There’s no magic wand to wave or fix that will appeal to 100 percent of the sport’s stakeholders. If there were an easy solution to the calendar problems, someone would have tried it by now.
“There’s not one golden answer that’s going to solve all these problems — if they even are problems,” said Mid-American Conference commissioner Jon Steinbrecher, the vice-chair of the Division I Cabinet that oversees all of D-I. “They’re conditions. They are conditions that you have to deal with. …
“An underlying problem is that we don’t control our eligibility rules very well. We don’t control transfer rules very well. We allow free movement of coaches. To a large extent, all of those things compound all of this.”

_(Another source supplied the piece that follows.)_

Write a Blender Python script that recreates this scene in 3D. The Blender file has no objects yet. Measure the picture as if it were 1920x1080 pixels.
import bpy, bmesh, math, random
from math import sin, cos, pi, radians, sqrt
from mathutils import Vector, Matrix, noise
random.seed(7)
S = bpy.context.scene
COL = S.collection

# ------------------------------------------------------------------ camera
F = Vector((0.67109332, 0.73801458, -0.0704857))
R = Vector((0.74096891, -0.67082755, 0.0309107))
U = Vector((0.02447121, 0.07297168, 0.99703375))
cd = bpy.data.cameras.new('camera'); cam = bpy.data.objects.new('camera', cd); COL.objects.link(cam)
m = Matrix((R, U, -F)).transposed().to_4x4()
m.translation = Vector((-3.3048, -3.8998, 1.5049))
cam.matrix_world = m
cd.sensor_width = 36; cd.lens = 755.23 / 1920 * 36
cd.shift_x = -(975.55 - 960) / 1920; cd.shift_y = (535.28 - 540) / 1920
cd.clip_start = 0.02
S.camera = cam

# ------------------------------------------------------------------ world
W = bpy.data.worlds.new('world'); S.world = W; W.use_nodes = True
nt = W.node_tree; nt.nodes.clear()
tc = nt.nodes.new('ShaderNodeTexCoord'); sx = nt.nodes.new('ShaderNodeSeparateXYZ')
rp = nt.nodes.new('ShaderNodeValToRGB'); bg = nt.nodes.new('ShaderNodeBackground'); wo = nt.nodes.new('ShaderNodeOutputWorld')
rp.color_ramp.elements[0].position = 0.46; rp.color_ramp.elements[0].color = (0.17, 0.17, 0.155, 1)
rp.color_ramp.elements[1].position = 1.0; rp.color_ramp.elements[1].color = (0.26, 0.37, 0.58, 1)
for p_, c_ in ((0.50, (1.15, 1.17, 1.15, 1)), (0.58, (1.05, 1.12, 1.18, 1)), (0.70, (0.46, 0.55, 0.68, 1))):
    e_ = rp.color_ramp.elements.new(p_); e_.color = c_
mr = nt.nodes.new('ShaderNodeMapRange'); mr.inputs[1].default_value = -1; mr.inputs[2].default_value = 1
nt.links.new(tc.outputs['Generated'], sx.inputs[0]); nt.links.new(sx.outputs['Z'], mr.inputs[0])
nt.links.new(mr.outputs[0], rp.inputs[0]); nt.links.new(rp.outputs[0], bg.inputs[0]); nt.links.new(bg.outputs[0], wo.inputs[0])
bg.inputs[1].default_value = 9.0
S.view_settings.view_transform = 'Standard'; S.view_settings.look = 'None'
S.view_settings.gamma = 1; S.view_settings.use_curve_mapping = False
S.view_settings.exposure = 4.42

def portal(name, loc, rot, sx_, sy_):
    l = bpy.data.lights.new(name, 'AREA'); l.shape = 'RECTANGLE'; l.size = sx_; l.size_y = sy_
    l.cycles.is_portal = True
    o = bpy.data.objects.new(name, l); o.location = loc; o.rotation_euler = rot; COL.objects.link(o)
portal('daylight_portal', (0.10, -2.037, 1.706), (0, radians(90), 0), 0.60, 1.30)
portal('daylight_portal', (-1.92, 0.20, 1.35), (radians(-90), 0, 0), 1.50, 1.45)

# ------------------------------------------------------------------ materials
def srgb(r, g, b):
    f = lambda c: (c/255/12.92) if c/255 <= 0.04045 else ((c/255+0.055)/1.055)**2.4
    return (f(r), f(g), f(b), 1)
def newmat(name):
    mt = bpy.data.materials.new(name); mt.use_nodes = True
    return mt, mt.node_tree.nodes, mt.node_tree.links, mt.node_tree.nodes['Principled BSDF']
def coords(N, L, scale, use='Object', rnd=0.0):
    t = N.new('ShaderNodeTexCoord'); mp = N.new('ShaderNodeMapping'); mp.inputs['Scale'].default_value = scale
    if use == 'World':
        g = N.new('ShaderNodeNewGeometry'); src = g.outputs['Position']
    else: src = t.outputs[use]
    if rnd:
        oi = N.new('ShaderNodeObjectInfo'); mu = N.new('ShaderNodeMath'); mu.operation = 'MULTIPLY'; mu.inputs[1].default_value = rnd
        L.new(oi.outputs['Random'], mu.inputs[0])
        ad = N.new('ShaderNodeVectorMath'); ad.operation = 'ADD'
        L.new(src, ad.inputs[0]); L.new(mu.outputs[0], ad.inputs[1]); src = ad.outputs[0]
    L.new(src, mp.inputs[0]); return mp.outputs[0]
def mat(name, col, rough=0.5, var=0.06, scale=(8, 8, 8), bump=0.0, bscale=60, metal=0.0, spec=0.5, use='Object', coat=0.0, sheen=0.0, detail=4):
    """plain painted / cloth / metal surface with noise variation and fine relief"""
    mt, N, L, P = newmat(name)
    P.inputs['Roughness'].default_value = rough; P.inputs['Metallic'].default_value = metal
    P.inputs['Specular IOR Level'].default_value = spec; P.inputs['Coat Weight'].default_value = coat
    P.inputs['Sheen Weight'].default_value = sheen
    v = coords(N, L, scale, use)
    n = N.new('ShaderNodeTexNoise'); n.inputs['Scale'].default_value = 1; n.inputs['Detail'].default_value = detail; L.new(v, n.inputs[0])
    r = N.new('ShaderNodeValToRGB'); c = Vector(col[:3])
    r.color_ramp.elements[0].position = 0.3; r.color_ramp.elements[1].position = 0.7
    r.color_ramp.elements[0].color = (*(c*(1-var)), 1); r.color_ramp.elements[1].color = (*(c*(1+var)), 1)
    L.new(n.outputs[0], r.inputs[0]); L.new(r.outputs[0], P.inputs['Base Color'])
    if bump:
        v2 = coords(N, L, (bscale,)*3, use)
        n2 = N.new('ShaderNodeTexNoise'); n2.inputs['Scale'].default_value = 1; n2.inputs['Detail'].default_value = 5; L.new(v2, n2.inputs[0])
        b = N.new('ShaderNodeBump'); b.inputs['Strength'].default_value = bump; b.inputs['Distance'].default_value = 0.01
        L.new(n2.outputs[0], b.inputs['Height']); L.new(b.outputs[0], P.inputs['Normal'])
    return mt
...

Over the years, it was the coaches who pushed for many changes and got them, from early enrollees to recruiting dead periods to early signing dates to a January portal. But as the Playoff and other outside aspects of the sport have changed, the calendar hasn’t caught up with the shift in priorities.
Now, there is too much angst in the sport right now to ignore all these pressure points. Someone will have to try to change something at some point, and coaches will need to remain open-minded to give it a real chance to succeed.
“The one guiding light that we have to use to stay on track is that the game of football is as popular as it’s ever been with parity at an unprecedented level,” Bielema said. “We’re obviously doing a lot of really good things, but we have to be able to sustain it.”